In Business Model, Internet Access

As millimeter wave spectrum–prior to powerful and cheap signal processing–could not be harnessed commercially for mobile and fixed mass market communications, so now technology might enable use of the stratosphere in new ways. 

Earth’s stratosphere–at 11 km (seven miles) to 50 km (31 miles) high–”has long been deemed unsuitable for commercial (communications) operations because of its harsh conditions,” according to the High Altitude Platforms Alliance, which includes Alphabet’s Loon, Airbus Defence and Space, HAPSMobile, Intelsat US and Nokia.

source: Shutterstock

Commercial airlines fly in the lower reaches of the stratosphere, between 30,000 feet and 42,000 feet. Loon’s communications balloons fly at about 20 km (65,000 feet) high. 
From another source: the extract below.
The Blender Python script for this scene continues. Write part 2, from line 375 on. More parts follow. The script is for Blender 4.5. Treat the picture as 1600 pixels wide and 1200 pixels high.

The advantage, say members of the HAPS Alliance, is the ability to place “cell towers 20 km above Earth.” Loon, for example, makes it possible to use balloons at this altitude to deliver 4G LTE and 5G connectivity in partnership with mobile network operators, connecting directly to mobile phones and other devices using standard 4G and 5G protocols.”

“HAPS can act as floating cell towers, providing network latency that is comparable to that of terrestrial cell towers but with up to 200 times the geographic coverage from a single vehicle,” the HAPS Alliance argues.